Target’s expansion has been particularly ambitious, and the chief executive added that it was likely to slow in the months ahead.

But the big worry for Kraft Heinz and rivals, such as Campbell Soup and General Mills, is that the wider retail industry is only getting started. “It’s going to keep getting bigger,” Mr Buffett said in a recent CNBC interview.

So far, private label products in the US have won over fewer shoppers than they have in Europe, despite the recent rapid growth. In tissues, for instance, retailers’ brands have only a 27 per cent share in the US compared with 55 per cent on the other side of the Atlantic, according to Euromonitor International.

“Part of it has to do with America being the heartland of capitalism,” said Bob Hoyler, research analyst at Euromonitor. “Going back generations, families had really strong preferences for particular brands.”

That began to change after the financial meltdown of 2008, which created millions of newly frugal bargain hunters. Millennials who came of age during the great recession do not have the same attachment to big brands. Television and other mass media, meanwhile, have lost influence, undermining traditional marketing.

Walmart, the world’s biggest retailer, is among the companies investing in private label.
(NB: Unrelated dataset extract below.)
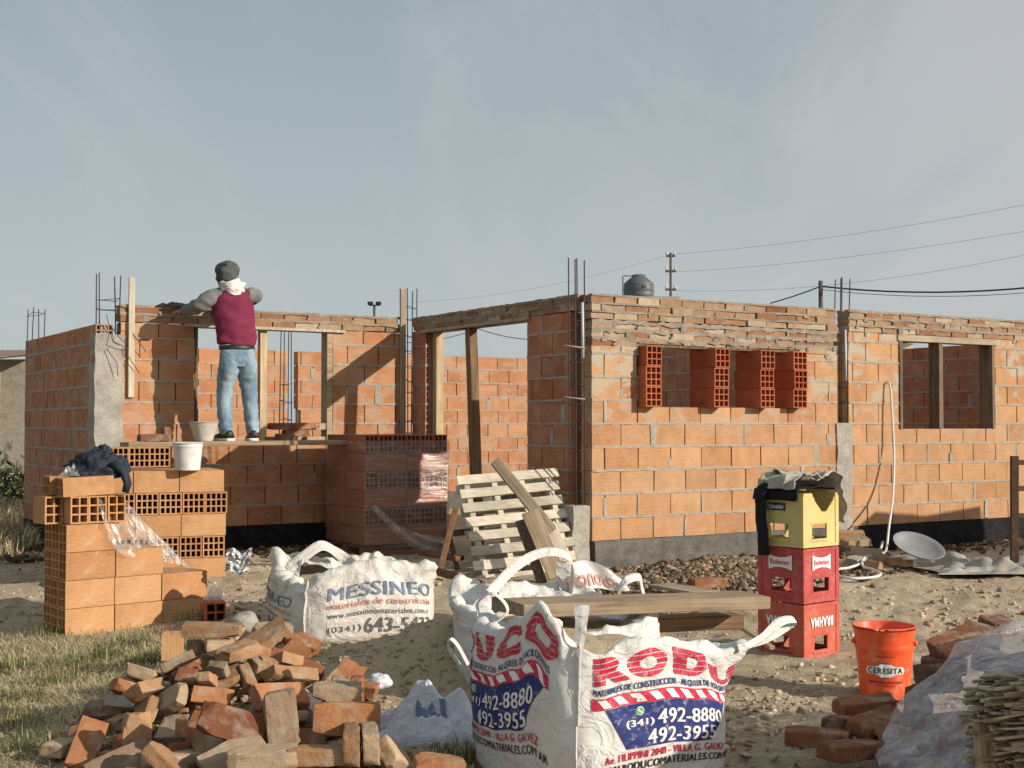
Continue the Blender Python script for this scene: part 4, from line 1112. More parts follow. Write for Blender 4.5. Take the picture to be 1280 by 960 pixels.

Additions to its line-up in the past year include its Winemakers Selection of wines and Allswell, an upscale mattress and bedding brand.

“Private label penetration has probably grown more than I thought it would in the US,” Brett Biggs, chief financial officer, said at a conference this month. Store brands, he noted, were more popular among younger Americans “than with my generation”.

Among the most successful of the own-brands has been Costco’s Kirkland, whose products range from peanut butter to pet food. Mr Buffett said Kirkland, introduced in 1992, produced about $39bn in sales last year — more than all the brands combined at Kraft Heinz.

The German discounters Aldi and Lidl, which have transformed European retail, are another danger for the established American brands.

Then there is Amazon, which Mr Buffett highlighted as the big threat.

Amazon’s portfolio has grown from 86 house brands at the end of 2017 to 137, according to TJI Research. That includes items sold at Whole Foods, the grocery chain it bought in 2017.

The online retailer’s Amazon Basics label appears on everything from yoga mats to suitcases to motor oil. Mama Bear nappies, Rivet furniture and Wag pet food are among its scores of other brands.

The increasing popularity of cheaper alternatives undermines the traditional consumer companies’ ability to raise prices — a particular problem when input costs rise. When rivals increase prices, said Mr McMullen of Kroger, “they end up giving up market share to our own brands”.

Industry executives and analysts said producers of the big brands would need to make investments of their own to stop ceding further ground to retailers.

“Give consumers a reason to care about your brand and your product,” said Greg Portell, a lead partner at the consultancy AT Kearney.

Kraft Heinz has been introducing healthier food and drink and its own niche “craft” produce. 3G Capital, the Brazilian investment firm that controls the company along with Mr Buffett, has sought to shake off a reputation for overly aggressive cost-cutting.

While not commenting on 3G specifically, Mr Descheemaeker of Nomad said: “Being lean is fine, but the key question is what you are doing with the savings. Are you going to reinvest behind your brands or just put everything into bottom line?”

“At the end of the day, it’s really up to the brands to make the difference.”